Jak szybko stracić pieniądze na rzekomych inwestycjach? Przekonał się o tym mieszkaniec Gliwic, który niekorzystnie zainwestował swoje środki dając wiarę najpierw reklamie w Internecie, a później oszustowi. Bilans? 130 tys. zł trafiło w ręce przestępców.
60-letni gliwiczanin znalazł na najpopularniejszym portalu społecznościowym atrakcyjną ofertę pomnożenia pieniędzy. Wypełnił formularz ogłoszeniowy, podając swoje dane…
– Szybko oddzwonił „makler”, który reklamował swoje usługi z charakterystycznym wschodnim akcentem, a przedstawił się popularnym polskim nazwiskiem. Mówił o obrocie dużymi sumami. Inwestor przelał na wskazane konta ponad 130 tysięcy złotych.

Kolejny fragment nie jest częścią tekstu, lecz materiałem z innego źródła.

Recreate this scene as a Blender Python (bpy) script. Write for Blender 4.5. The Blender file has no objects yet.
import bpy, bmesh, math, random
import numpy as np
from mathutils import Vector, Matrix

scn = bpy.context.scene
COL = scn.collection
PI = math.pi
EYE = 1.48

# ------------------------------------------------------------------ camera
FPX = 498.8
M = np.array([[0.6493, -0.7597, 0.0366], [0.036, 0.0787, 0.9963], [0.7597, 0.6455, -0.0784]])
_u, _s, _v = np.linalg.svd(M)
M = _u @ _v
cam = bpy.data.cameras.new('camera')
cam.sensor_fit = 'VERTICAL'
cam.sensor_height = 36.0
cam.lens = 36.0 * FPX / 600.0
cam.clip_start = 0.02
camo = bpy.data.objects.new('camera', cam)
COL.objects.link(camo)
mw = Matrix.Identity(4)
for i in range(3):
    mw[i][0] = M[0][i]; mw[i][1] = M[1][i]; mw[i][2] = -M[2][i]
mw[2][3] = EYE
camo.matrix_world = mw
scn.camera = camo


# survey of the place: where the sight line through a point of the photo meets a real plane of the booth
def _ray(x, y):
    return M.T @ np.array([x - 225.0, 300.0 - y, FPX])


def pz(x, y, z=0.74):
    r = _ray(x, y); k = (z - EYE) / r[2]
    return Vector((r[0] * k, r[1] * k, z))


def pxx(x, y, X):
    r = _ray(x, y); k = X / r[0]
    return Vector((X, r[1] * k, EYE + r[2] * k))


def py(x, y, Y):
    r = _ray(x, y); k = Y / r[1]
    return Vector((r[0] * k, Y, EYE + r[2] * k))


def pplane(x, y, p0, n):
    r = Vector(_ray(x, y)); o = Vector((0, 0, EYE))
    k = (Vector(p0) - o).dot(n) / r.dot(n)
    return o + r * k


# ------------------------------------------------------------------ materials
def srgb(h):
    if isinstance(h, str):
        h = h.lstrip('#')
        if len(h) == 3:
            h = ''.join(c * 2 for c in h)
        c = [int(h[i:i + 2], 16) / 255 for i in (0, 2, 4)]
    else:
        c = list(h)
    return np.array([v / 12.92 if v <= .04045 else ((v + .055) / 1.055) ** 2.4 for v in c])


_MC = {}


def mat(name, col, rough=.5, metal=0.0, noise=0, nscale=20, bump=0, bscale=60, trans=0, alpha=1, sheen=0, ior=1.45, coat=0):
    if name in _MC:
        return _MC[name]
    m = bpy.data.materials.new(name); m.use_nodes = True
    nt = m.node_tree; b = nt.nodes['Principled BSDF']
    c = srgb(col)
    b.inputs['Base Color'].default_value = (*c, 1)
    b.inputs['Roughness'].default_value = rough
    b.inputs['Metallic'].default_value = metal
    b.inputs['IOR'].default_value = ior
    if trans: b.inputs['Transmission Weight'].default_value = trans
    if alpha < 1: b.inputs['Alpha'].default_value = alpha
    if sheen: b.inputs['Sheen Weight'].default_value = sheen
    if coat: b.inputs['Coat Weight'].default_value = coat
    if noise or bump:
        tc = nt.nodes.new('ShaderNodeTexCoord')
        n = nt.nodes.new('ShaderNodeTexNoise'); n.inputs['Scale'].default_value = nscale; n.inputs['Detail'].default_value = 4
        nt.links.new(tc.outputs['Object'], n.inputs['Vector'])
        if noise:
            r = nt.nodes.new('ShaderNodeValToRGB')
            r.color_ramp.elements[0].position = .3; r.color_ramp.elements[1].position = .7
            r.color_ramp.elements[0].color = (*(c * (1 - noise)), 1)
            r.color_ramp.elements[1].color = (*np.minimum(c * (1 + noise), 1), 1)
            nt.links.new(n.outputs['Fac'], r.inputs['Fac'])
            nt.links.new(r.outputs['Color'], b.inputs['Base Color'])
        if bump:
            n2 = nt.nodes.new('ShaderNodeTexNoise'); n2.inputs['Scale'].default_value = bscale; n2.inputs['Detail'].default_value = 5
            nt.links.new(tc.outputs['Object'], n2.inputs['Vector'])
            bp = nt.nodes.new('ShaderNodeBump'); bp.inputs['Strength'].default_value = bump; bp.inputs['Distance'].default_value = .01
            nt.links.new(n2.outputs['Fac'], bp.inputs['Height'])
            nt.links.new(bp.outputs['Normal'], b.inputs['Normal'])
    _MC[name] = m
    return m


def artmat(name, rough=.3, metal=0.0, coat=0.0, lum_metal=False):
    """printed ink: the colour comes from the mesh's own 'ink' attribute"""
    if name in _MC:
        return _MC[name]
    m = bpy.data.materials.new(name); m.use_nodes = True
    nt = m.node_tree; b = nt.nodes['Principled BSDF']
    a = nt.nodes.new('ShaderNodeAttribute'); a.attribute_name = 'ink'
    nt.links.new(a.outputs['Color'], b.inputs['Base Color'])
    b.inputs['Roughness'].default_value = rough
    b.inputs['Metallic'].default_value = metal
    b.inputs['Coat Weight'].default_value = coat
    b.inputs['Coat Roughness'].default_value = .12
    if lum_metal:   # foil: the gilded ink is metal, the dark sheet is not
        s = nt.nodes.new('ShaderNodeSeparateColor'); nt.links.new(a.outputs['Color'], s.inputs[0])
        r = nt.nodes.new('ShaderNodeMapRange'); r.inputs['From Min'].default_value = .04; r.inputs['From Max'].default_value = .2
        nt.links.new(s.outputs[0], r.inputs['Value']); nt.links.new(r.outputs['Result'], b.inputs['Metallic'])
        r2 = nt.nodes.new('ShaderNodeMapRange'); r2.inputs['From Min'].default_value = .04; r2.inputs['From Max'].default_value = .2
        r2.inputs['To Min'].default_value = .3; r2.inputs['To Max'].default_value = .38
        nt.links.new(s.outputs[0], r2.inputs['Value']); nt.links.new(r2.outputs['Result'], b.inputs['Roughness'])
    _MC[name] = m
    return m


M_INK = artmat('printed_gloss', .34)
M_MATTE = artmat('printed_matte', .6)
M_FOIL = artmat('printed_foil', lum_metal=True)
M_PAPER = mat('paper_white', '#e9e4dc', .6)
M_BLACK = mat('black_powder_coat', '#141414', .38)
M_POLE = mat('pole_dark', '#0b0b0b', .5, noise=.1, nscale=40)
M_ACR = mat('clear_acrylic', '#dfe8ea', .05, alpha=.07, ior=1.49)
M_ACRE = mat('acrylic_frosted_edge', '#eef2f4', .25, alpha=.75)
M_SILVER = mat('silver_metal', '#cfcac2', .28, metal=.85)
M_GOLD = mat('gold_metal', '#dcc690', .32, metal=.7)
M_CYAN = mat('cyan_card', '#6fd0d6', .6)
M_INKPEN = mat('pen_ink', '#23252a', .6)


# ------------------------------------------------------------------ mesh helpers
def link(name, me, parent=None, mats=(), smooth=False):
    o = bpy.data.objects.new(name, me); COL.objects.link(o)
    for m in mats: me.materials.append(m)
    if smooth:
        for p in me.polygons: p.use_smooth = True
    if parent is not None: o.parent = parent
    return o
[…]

Co było dalej… łatwo się domyślić. Sprawą zajmują się funkcjonariusze wydziału zwalczającego przestępczość przeciwko mieniu – mówi podinspektor Marek Słomski, oficer prasowy KMP Gliwice.
Nie był to pierwszy w ten sposób oszukany w naszym mieście, nie mówiąc już o skali tego procederu w wymiarze ogólnopolskim. Dlatego policja po raz kolejny apeluje: zanim podejmiesz jakieś działania, dwa razy się zastanów!
– Nie wszystko, co ludzie piszą i co widzimy w internecie, jest prawdą. Usługi finansowe, obiecujące cudowne zyski z handlu papierami wartościowymi znanych firm, kryptowalutami, kruszcami itp., szczególnie te oferowane na portalach społecznościowych, to wielka „lipa” – zaznacza rzecznik gliwickiej policji. Przy okazji warto wspomnieć, że odzyskanie utraconych w ten sposób środków bywa trudne.